Everyone has an opinion about Facebook’s IPO mess and what it means for the Zuckerberg enterprise, tech IPOs and civilization as we know it.

For Astrid Scholz, executive vice president at Ecotrust, Facebook’s botched public offering yields two lessons.

The first is pragmatic: “You can’t make money off platforms per se.”  Successful digital companies, like Apple, Amazon, sell tangible products and services, she says.

Her second conclusion is more provocative.  Internet business models typically revolve around one of three things: getting more eyeballs on the page, selling things or meeting people.  But that phase of technology is running its course, says Scholz. The next phase will be to create software solutions “that actually do useful things.”

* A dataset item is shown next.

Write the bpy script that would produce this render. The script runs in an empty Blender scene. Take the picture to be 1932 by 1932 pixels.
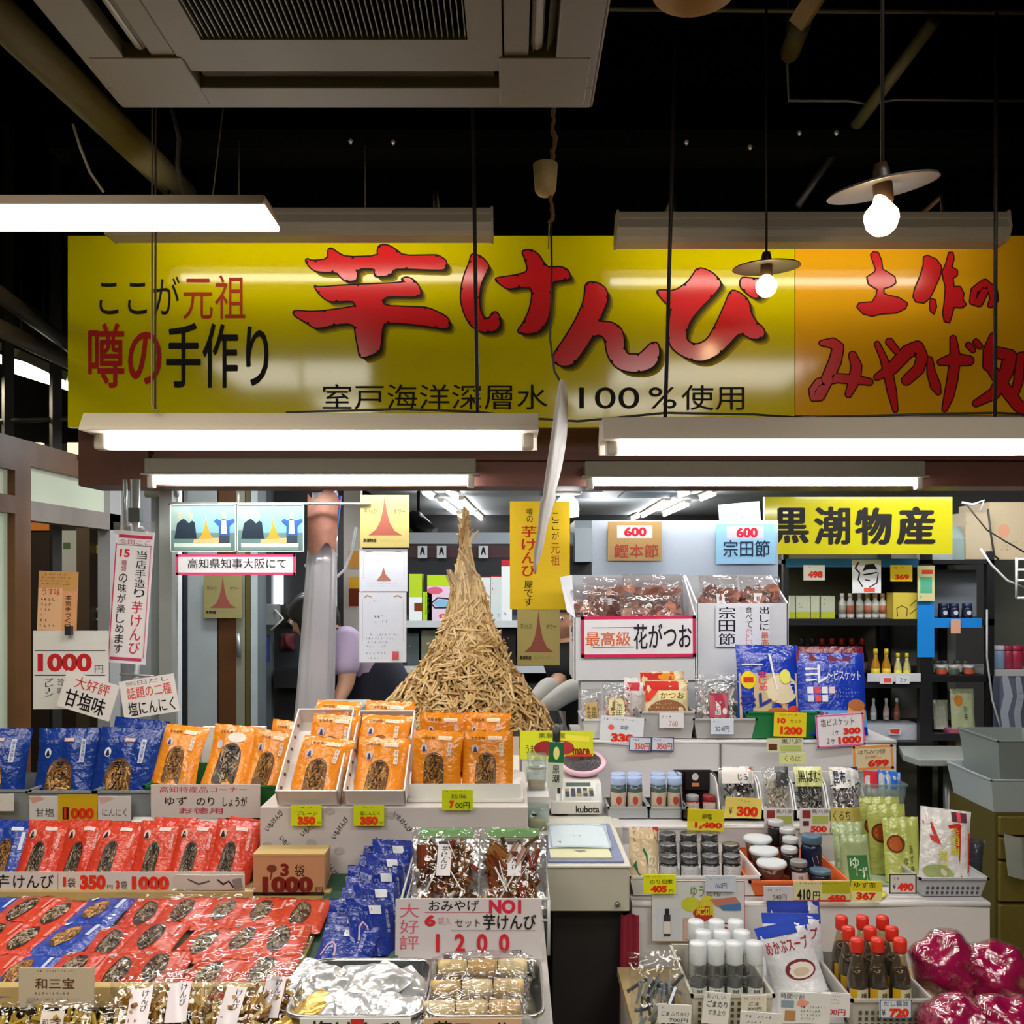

Here one catches the whiff of the moralist. After all, one person’s use value is another person’s junk. 

Yet Scholz’ point is well taken. Are Facebook, Google and the dizzying array of mobile apps actually creating value?  How can we harness the power of the digital world to activate social change — and then monetize that effot with innovative business models?

I spoke with Scholz last month as I was researching my June cover story on green transformation; we followed up with another chat this week. (The Facebook IPO was just a happy coincidence).

In the past few years, Ecotrust has been developing or co-developing its own digital tools, several focused on nurturing a more sustainable, or resilient, marine and fisheries sector.  “The questions we were asking weren’t addressed by Windows or Google, so we decided to build them ourselves,” Scholz says.

These tools include Digital Deck, a mobile technology tool that provides real-time access to catch information — collected from the boat deck — to help consumers, wholesalers and conservationists learn if fish is sustainably harvested. Another is Marine Map, a web-based open source platform that helps users, including fisherman and conservationists, visualize social ecological, and regulatory features of the marine environment.

These technologies serve a variety of data collection and consumer functions, offering marine planners fine grained information about the ocean environment and potentially offering more information to the consumer about the origins and quality of the fish they are buying. To that end, Ecotrust’s tools are similar to the “Smart Farmer” trend described in my green story, in which emerging mobile apps enable farmers to convey information to consumers and regulators about environmental and food safety.

MarineMap won a 2011 Tech Award — an international award that honors companies and nonprofits using technology to “benefit humanity.” 

Many things benefit humanity: food, water, clothes, games, even social networks. For  Scholz, one of the lessons gleaned from the Facebook debacle is that the  Internet “hasn’t grown up yet.”  It’s also a call to arms: harness digital technology to create a new generation of web platforms and mobile apps that actually improve people’s lives.

Linda Baker is managing editor of Oregon Business.